With Everton FC’s new £750m docklands stadium set to welcome its first spectators Liverpool City Council will introduce a Football Match Parking Zone in the area. Tony McDonough reports

A Football Match Parking Zone is being introduced around Everton FC’s new £750m stadium at Bramley-Moore Dock.
Liverpool City Council said the raft of new parking measures are to be implemented surrounding the 52,888 seater arena, similar to what is already in place around Goodison Park and Anfield.
On Monday, February 17, Everton’s under-18s side will play a friendly fixture in front of 10,000 spectators – kick-off 7pm. In late March or early April 25,000 spectators will be able to watch the under-21s in a friendly.
Another test event will be organised for the summer ahead of the kick-off of the 2025/26 football season in August. Everton will play its final game at its current home Goodison Park at the end of this season.
More than 4,000 residents and 3,000 businesses are now being invited to apply for the relevant parking permits ahead of the zone going live under an Experimental Traffic Road Order (ETRO) to coincide with the first test game.
This ETRO will run for up to 18 months and during that period will then be reviewed by the council Highways and Transportation team.

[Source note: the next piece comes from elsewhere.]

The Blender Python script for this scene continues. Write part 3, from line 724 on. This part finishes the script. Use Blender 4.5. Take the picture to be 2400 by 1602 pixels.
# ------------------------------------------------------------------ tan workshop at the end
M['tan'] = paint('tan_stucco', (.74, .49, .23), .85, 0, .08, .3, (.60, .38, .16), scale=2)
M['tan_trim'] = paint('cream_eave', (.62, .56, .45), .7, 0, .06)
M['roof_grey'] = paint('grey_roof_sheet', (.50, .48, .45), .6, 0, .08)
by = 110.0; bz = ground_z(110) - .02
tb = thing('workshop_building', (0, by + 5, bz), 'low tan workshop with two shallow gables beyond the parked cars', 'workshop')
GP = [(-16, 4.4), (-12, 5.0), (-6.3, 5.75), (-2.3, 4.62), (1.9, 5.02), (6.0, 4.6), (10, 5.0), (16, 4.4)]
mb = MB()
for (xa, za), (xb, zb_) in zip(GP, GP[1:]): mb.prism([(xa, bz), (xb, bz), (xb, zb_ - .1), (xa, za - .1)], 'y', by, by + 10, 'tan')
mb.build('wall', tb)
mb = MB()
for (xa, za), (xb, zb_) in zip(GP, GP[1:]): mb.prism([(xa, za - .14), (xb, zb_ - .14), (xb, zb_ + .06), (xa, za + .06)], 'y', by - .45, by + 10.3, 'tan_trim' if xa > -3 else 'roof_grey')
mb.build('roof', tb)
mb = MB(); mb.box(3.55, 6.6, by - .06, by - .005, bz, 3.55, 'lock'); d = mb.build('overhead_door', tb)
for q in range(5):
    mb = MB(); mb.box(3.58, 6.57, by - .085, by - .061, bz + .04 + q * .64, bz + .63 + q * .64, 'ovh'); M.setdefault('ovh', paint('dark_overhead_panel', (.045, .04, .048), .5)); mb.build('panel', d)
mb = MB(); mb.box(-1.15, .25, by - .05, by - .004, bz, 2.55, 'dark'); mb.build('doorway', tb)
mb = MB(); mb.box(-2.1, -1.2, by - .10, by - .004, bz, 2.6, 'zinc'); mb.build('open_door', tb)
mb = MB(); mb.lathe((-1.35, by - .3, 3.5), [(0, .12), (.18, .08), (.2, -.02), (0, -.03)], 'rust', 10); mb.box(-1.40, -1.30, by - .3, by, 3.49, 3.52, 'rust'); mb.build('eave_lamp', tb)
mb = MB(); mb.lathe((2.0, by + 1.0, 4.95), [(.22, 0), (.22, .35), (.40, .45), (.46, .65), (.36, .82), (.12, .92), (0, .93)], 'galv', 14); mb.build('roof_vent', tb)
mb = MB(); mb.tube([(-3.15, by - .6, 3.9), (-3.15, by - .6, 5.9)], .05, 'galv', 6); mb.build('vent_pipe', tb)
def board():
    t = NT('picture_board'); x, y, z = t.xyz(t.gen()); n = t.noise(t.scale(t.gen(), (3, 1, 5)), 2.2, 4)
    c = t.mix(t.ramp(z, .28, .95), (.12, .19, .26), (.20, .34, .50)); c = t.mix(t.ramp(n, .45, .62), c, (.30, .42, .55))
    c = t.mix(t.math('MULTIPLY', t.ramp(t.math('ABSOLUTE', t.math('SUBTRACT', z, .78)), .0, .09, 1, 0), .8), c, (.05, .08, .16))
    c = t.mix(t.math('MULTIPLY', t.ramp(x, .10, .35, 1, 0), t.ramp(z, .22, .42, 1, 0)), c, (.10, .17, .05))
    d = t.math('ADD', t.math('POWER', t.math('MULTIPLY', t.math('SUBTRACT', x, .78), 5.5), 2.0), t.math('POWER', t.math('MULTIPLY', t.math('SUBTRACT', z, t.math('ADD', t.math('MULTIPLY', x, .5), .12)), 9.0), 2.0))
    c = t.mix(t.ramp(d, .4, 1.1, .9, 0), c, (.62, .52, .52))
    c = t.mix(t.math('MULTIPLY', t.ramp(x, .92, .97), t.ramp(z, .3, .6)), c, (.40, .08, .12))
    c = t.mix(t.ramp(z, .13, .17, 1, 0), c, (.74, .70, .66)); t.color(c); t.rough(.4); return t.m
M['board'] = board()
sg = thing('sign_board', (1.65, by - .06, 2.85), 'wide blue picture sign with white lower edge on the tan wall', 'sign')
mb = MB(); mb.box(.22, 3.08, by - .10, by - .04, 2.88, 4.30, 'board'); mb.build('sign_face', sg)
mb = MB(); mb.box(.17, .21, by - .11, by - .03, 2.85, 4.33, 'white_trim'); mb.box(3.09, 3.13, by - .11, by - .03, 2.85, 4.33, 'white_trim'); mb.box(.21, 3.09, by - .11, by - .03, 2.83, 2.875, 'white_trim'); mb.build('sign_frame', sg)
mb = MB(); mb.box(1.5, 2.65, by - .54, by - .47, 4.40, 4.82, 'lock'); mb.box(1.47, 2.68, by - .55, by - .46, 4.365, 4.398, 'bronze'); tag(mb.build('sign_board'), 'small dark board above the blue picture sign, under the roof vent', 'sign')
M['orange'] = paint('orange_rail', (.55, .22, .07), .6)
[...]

Residents will be able to apply for a permit for each vehicle registered at their address, plus one visitor permit, for which there will be no fee. Businesses will be charged an annual fee of £50 per vehicle, up to a maximum of 10.

The focus of the proposed parking zone covers the area within a 30-minute walk of Everton Stadium, which is serviced by the Dock Road, and will encompass the surrounding Ten Streets district, into the city centre and up to Great Homer Street.
The new parking zone requirements, which were subject to a public consultation in late 2022, includes:
- New resident parking areas
- New taxi ranks
- New match day bus stands
- New parking restrictions
- New hours of operation for existing parking zones for the Great Homer Street area
- New hours of operation for existing parking zones for the Ten Streets and Love Lane areas
- New industrial parking zone south of Boundary Street
- New industrial parking zone north of Boundary Street
The overall aim of the new Parking Zone is to reduce congestion, improve air quality and safety to and from the stadium. The proposals have also been designed to complement the planned modernisation of parking across the city centre.
The Council’s Highways and Transportation team has already begun the process of installing new signage ahead of Everton’s first test match at the waterfront stadium, in Liverpool Waters.
Liverpool City Region Combined Authority is also working with Merseyrail, Network Rail and Everton FC on the development of a new crowd management zone and an additional entrance at Sandhills station.
READ MORE: Developers submit plans for 78 Wirral Waters homes
Cllr Dan Barrington, Liverpool City Council’s Cabinet Member for Transport and Connectivity, said: “The North Docks area has never had to cope with such large numbers of people in such concentrated time periods.
“Fortunately the city has the experience and knowledge thanks to Goodison Park and Anfield. By creating this new match day parking zone, we’ll be looking to adopt and incorporate those controls which so effectively move tens of thousands on a weekly basis.”